Şehitler gerçeği ile konuşmasına devam eden Şoreşger; “Mücadele çizgimiz Sara, Rûken, Nagihan ve Koçero’dur. İşgalci Türk devleti Medya Savunma Alanlarında tıkandıkça, insanlık dışı yöntemlere başvurmakta gerilla karşısında hezimete uğradıkça sivil insanlara, akademisyenlere ve halkımıza yönelmektedir.
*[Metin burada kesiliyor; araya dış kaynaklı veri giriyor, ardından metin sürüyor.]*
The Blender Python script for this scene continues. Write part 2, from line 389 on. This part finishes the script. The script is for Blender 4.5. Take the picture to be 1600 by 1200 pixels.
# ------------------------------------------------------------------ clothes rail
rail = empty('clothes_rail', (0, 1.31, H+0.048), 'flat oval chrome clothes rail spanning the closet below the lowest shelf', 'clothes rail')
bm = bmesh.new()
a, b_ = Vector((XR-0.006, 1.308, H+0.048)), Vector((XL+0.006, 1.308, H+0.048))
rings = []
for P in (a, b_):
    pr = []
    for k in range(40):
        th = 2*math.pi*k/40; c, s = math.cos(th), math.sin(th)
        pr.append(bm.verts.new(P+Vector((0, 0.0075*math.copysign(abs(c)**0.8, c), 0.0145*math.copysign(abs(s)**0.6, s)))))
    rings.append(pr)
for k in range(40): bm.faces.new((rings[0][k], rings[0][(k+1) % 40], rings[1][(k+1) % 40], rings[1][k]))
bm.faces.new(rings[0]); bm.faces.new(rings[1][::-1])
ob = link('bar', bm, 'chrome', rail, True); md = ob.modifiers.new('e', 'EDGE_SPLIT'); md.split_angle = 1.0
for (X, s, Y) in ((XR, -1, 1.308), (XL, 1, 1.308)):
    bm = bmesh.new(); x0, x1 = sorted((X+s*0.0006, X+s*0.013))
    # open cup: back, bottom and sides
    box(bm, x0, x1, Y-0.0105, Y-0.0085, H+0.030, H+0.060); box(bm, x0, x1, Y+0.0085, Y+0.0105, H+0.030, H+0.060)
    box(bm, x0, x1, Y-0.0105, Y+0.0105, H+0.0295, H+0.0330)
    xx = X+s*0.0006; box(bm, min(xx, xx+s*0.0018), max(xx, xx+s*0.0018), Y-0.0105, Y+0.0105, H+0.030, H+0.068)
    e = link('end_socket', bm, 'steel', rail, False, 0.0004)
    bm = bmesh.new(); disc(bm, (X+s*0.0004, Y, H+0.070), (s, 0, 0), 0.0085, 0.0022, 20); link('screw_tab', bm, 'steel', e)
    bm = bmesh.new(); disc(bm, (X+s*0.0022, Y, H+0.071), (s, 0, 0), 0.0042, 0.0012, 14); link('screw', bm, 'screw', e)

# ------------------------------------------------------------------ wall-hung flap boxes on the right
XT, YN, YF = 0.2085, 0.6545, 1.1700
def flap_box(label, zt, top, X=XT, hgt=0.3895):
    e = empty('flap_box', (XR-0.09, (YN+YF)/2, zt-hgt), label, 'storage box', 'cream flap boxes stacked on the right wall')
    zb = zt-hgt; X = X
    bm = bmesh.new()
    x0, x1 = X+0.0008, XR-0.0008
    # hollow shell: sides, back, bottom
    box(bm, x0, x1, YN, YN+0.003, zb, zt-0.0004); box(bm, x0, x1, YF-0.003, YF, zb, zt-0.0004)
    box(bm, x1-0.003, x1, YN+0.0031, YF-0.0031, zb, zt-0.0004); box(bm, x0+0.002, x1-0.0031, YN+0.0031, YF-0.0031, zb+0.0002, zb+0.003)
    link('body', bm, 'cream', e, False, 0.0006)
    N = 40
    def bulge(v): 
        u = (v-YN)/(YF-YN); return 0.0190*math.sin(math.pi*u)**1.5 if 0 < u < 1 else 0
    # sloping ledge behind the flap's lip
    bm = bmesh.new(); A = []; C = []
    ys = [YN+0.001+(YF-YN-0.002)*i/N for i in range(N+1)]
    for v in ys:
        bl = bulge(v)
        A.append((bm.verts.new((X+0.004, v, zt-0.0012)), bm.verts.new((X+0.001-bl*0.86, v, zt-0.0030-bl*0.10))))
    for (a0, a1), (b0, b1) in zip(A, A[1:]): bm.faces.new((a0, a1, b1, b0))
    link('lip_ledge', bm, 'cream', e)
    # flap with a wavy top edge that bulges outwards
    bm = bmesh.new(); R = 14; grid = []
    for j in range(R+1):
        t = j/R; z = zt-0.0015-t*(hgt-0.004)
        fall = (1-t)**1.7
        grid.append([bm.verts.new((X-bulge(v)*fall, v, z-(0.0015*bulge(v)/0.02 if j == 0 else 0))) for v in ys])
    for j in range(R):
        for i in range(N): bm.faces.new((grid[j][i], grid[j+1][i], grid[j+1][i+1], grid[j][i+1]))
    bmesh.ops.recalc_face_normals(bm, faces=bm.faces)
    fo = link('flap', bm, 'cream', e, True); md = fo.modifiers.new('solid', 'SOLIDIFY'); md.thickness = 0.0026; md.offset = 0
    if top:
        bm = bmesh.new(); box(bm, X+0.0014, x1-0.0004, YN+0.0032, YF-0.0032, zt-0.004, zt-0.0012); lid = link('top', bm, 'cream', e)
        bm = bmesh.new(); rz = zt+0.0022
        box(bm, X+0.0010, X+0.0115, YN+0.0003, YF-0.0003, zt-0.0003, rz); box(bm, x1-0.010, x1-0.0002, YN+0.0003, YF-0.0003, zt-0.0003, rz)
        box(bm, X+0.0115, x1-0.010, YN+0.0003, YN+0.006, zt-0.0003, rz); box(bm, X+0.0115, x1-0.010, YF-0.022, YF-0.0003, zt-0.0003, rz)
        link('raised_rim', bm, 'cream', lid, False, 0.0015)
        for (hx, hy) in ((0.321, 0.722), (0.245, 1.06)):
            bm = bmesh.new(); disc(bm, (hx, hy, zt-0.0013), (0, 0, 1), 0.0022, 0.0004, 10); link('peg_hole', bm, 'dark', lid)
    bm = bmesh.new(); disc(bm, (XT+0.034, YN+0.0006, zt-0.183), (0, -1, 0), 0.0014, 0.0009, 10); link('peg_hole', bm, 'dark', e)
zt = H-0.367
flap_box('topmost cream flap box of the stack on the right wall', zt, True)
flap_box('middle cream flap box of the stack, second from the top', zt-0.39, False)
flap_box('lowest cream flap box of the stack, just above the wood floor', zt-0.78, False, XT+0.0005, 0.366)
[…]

Şehit Sara ve Rûken'in bize devrettiği bu mücadele tüm yükü ile omuzlarımızda ve bu yük bir değer niteliğinde bizim yol göstericimizdir. İşgalci Türk devletinin tüm sıkıyönetim dönemlerinde dahi uygulanmayan yöntemlerine rağmen büyük bir başarı ile düşmanın kalbine kadar girmiş, kadın özgürlük çizgisinin yılmaz savunucuları ve pratikçileri olarak bu eylemi yapmışlardır. Bu eylem, bir kez daha gösteriyor ki düşmanın söylemlerinin asla bir gerçekliği yoktur, özgür kadının gücünü de ortaya çıkarıyor. Hiç kimsenin bu eylemi eleştirme veya kınama hakkı yoktur, aslolan bu çizgiyi savunmak ve bu çizginin ardılları olmaktır.”
DAİŞ çetelerine karşı soluksuz bir mücadele veren ve sembolleşen Koçero’nun Türk devleti tarafından alçakça katledildiğini de hatırlatan Şoreşger, “DAİŞ’in yarıda bıraktığını resmen ve fiilen devralan işgalci Türk devleti, YPG karşısında hezimete uğrayan DAİŞ’in intikamını alırcasına şehit Koçero'yu hedef aldılar. Bu saldırı dahi tek başına DAİŞ-AKP/MHP ortaklığını bir kez daha gözler önüne seriyor” diye tepki gösterdi.
Kadın özgürlük ideolojisinin sürdürücüsü Nagihan Akarsel'in de katledilmesiyle dünya kadın özgürlük mücadelesinin hedef alındığını kaydeden Leyla Şoreşger, “Nagihan'ın bize devrettiği mücadele mirasını bulunduğumuz her alanda haykıracak, Önderliğimizin büyük emeklerle yarattığı özgür kadın çizgisini son nefesimize kadar savunacak ve yaşamsallaştırmak için mücadele edeceğiz” dedi.
Şoreşger’in konuşmasının ardından, Kürt Halk Önderi Abdullah Öcalan’ın değerlendirmeleri ile PKK Yürütme Komitesi Duran Kalkan’ın sürece ilişkin değerlendirmeleri dinletildi. Daha sonra şehitlerin biyografisine dair hazırlanan sinevizyon gösterildi.
Etkinlik, “Jin Jiyan Azadî”', “Bijî Serok Apo”, ve “Şehîd namirin sloganlarıyla sona erdi.